You can pass variables directly when running a playbook, overriding whatever's defined in the playbook or var files:

ansible-playbook 02-webserver.yml -e "webserver_pack=nginx"

This is useful for one-off overrides without touching any files.


Way 4 - host_vars and group_vars

Sometimes, different host need different values for same variables. In this case, you create a dir called host_vars, then create a file named after each host:

my-ansible-project/
├── ansible.cfg
├── hosts
├── host_vars/
│   ├── redhat.yml
│   └── ubuntu.yml
└── playbook.yml
# host_vars/redhat.yml
webserver_pack: httpd

# host_vars/ubuntu.yml
webserver_pack: nginx

Now when you run the same playbook against both hosts, each one uses its own value.
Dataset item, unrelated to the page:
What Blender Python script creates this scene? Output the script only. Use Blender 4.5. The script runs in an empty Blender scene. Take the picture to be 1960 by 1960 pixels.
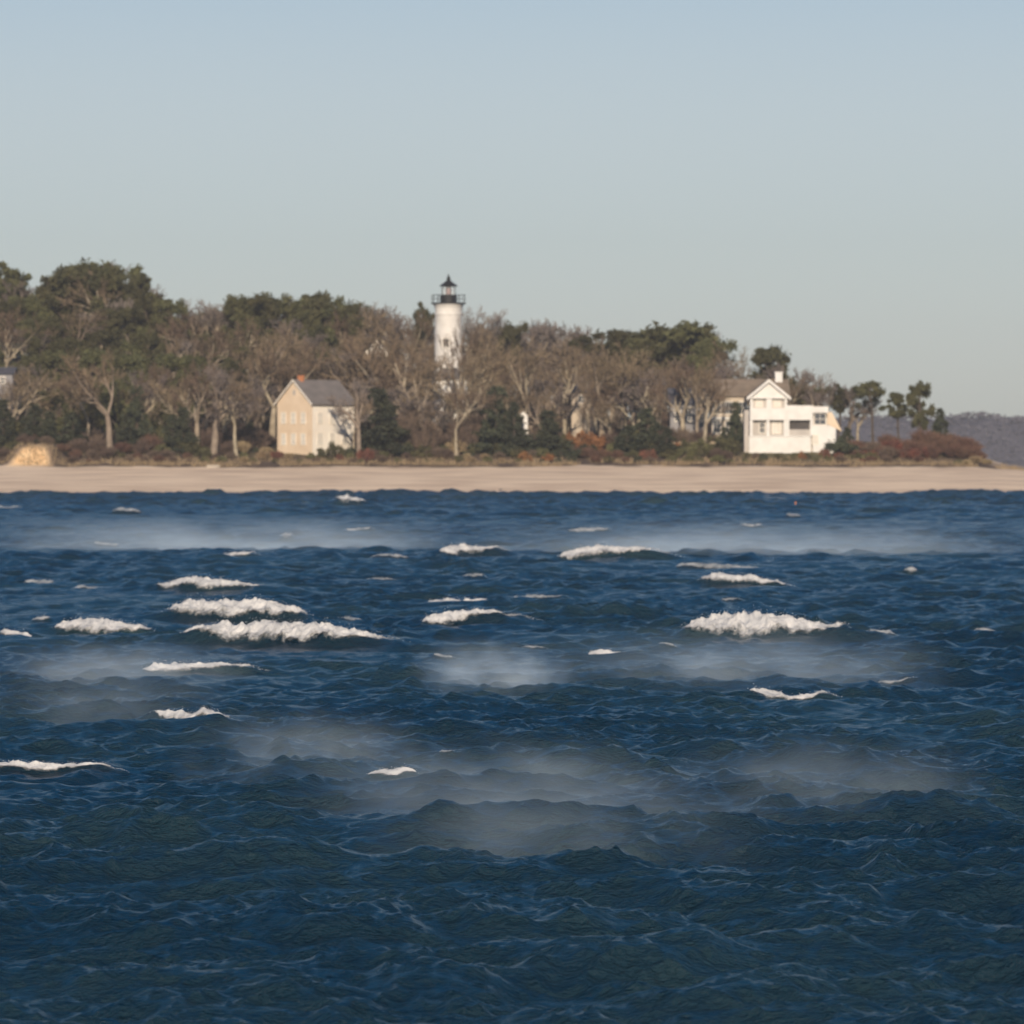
import bpy, math, random
import numpy as np
from mathutils import Vector, Matrix

# ------------------------------------------------------------------ scene, camera, sky, sun
C = bpy.context.scene
COL = C.collection
R = math.radians
D0 = 600.0                    # metres from the camera to the waterline
K = 0.0663                    # metres per photo pixel at that distance
HCAM = 5.3                    # eye height above the water
YH = 865.0                    # photo row of the horizon

cam = bpy.data.cameras.new('camera')
co = bpy.data.objects.new('camera', cam); COL.objects.link(co)
co.location = (0, 0, HCAM); co.rotation_euler = (R(90), 0, 0)
cam.sensor_width = 36.0
cam.lens = 36.0 * D0 / (1960 * K)
cam.shift_y = -(980 - YH) / 1960.0
cam.clip_start = 1.0; cam.clip_end = 12000
cam.dof.use_dof = True
cam.dof.focus_distance = 70.0
cam.dof.aperture_fstop = 3.2
C.camera = co

SUN_EL, SUN_AZ = 22.0, 181.0  # azimuth clockwise from +Y: the sun stands low behind the camera
w = bpy.data.worlds.new('World'); C.world = w; w.use_nodes = True
nt = w.node_tree
sky = nt.nodes.new('ShaderNodeTexSky'); sky.sky_type = 'NISHITA'
sky.sun_disc = False; sky.sun_elevation = R(SUN_EL); sky.sun_rotation = R(SUN_AZ)
sky.air_density = 1.0; sky.dust_density = 0.3; sky.ozone_density = 5.0
bg = nt.nodes['Background']; bg.inputs[1].default_value = 0.076
# the air greys the sky towards the horizon
wt = nt.nodes.new('ShaderNodeTexCoord'); ws = nt.nodes.new('ShaderNodeSeparateXYZ'); nt.links.new(wt.outputs['Generated'], ws.inputs[0])
wr = nt.nodes.new('ShaderNodeMapRange'); wr.interpolation_type = 'SMOOTHSTEP'
wr.inputs[1].default_value = 0.06; wr.inputs[2].default_value = 0.20; wr.inputs[3].default_value = 0.45; wr.inputs[4].default_value = 1.35
nt.links.new(ws.outputs['Z'], wr.inputs[0])
wh_ = nt.nodes.new('ShaderNodeHueSaturation'); nt.links.new(sky.outputs[0], wh_.inputs['Color']); nt.links.new(wr.outputs[0], wh_.inputs['Saturation'])
nt.links.new(wh_.outputs[0], bg.inputs[0])
sl = bpy.data.lights.new('sun', 'SUN'); sl.energy = 4.9; sl.angle = R(0.5); sl.color = (1.0, 0.84, 0.645)
so = bpy.data.objects.new('sun', sl); COL.objects.link(so)
sd = Vector((math.sin(R(SUN_AZ)) * math.cos(R(SUN_EL)), math.cos(R(SUN_AZ)) * math.cos(R(SUN_EL)), math.sin(R(SUN_EL))))
so.rotation_euler = sd.to_track_quat('Z', 'Y').to_euler()
vs = C.view_settings
vs.view_transform = 'Standard'; vs.look = 'None'; vs.exposure = 0.0; vs.gamma = 1.0
C.cycles.volume_step_rate = 2.0
C.cycles.volume_max_steps = 64
C.cycles.volume_bounces = 1
C.cycles.max_bounces = 6

rng = np.random.default_rng(7)
random.seed(7)

def px(x, Y): return (x - 980.0) * K * Y / D0
def pz(y, Y): return HCAM + (YH - y) * K * Y / D0

# ------------------------------------------------------------------ helpers
def tag(o, label=None, cat=None, group=None, kind=None):
    if label: o['label'] = label
    if cat: o['category'] = cat
    if group: o['group'] = group
    if kind: o['kind'] = kind
    return o

def empty(name, loc=(0, 0, 0), rz=0.0):
    o = bpy.data.objects.new(name, None); COL.objects.link(o)
    o.location = loc; o.rotation_euler = (0, 0, rz); o.empty_display_size = 0.5
    return o

def np_mesh(name, V, F, smooth=False):
    """V (n,3); F (m,k) with one k for the whole mesh."""
    V = np.asarray(V, dtype=np.float32); F = np.asarray(F, dtype=np.int32)
    me = bpy.data.meshes.new(name)
    me.vertices.add(len(V)); me.vertices.foreach_set('co', V.ravel())
    m, k = F.shape
    me.loops.add(m * k); me.loops.foreach_set('vertex_index', F.ravel())
    me.polygons.add(m)
    me.polygons.foreach_set('loop_start', np.arange(0, m * k, k, dtype=np.int32))
    me.polygons.foreach_set('loop_total', np.full(m, k, dtype=np.int32))
    if smooth: me.polygons.foreach_set('use_smooth', np.ones(m, dtype=bool))
    me.update(calc_edges=True); me.validate()
    return me

def link(name, me, material=None, parent=None):
    o = bpy.data.objects.new(name, me); COL.objects.link(o)
    if material and not me.materials: me.materials.append(material)
    if parent: o.parent = parent
    return o

class MB:
    """collects quads and triangles of one part"""
    def __init__(s): s.v = []; s.f = []
    def add(s, V, F):
        b = len(s.v); s.v += [tuple(p) for p in V]; s.f += [tuple(i + b for i in f) for f in F]; return s
    def box(s, x0, x1, y0, y1, z0, z1):
        V = [(x0,y0,z0),(x1,y0,z0),(x1,y1,z0),(x0,y1,z0),(x0,y0,z1),(x1,y0,z1),(x1,y1,z1),(x0,y1,z1)]
        return s.add(V, [(0,3,2,1),(4,5,6,7),(0,1,5,4),(1,2,6,5),(2,3,7,6),(3,0,4,7)])
    def prism(s, pts, y0, y1):
        """polygon in x,z extruded along y"""
        n = len(pts)
        V = [(x, y0, z) for x, z in pts] + [(x, y1, z) for x, z in pts]
        return s.add(V, [tuple(range(n)), tuple(range(2*n-1, n-1, -1))] + [(i, i+n, (i+1) % n + n, (i+1) % n) for i in range(n)])
    def lathe(s, prof, n=24, c=(0, 0)):
        V = []; F = []
        for r, z in prof:
            for i in range(n):
                a = 2*math.pi*i/n; V.append((c[0]+r*math.cos(a), c[1]+r*math.sin(a), z))
        for j in range(len(prof)-1):
            for i in range(n):
                F.append((j*n+i, j*n+(i+1) % n, (j+1)*n+(i+1) % n, (j+1)*n+i))
        F.append(tuple(range(n-1, -1, -1))); F.append(tuple((len(prof)-1)*n+i for i in range(n)))
        return s.add(V, F)
    def bar(s, a, b, r, n=6):
        V, F = tube([a, b], [r, r], n); return s.add(V, F)
    def build(s, name, material, parent=None, bevel=0, smooth=False):
        me = bpy.data.meshes.new(name); me.from_pydata(s.v, [], s.f); me.update()
        if smooth:
            for p in me.polygons: p.use_smooth = True
        o = link(name, me, material, parent)
        if bevel:
            m = o.modifiers.new('edge', 'BEVEL'); m.width = bevel; m.segments = 2; m.limit_method = 'ANGLE'
        return o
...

Similarly, you can do it for group_vars.


The register keyword - Capturing the Output

The register keyword lets you capture the ansible output into a variable so you can use it later in the same playbook.

---
  - name: Uisng register variable to store output
    hosts: redhat
    tasks:
      - name: Creating a user named shinchan
        user:
          name: shinchan
          state: present
        register: user_output

      - name: printing user_output
        debug:
          var: user_output

debug module just print the variable value.

You can then reference specific fields in subsequent tasks like: {{ user_output.home }}


Variable Priority

Ansible lets you define the same variable in multiple places simultaneously, when they conflict, Ansible has a strict priority order.

1. -e on the command line  (highest)
2. ansible.cfg
3. vars: in the playbook
4. external vars_files
5. inventory file
6. host_vars
7. group_vars              (lowest)

A real-world example: you might have group_vars/all.yml with env: development as a safe default, and then pass -e "env=production" when running against your production inventory. The command line value overrides the group var, and your playbook doesn't need to change at all.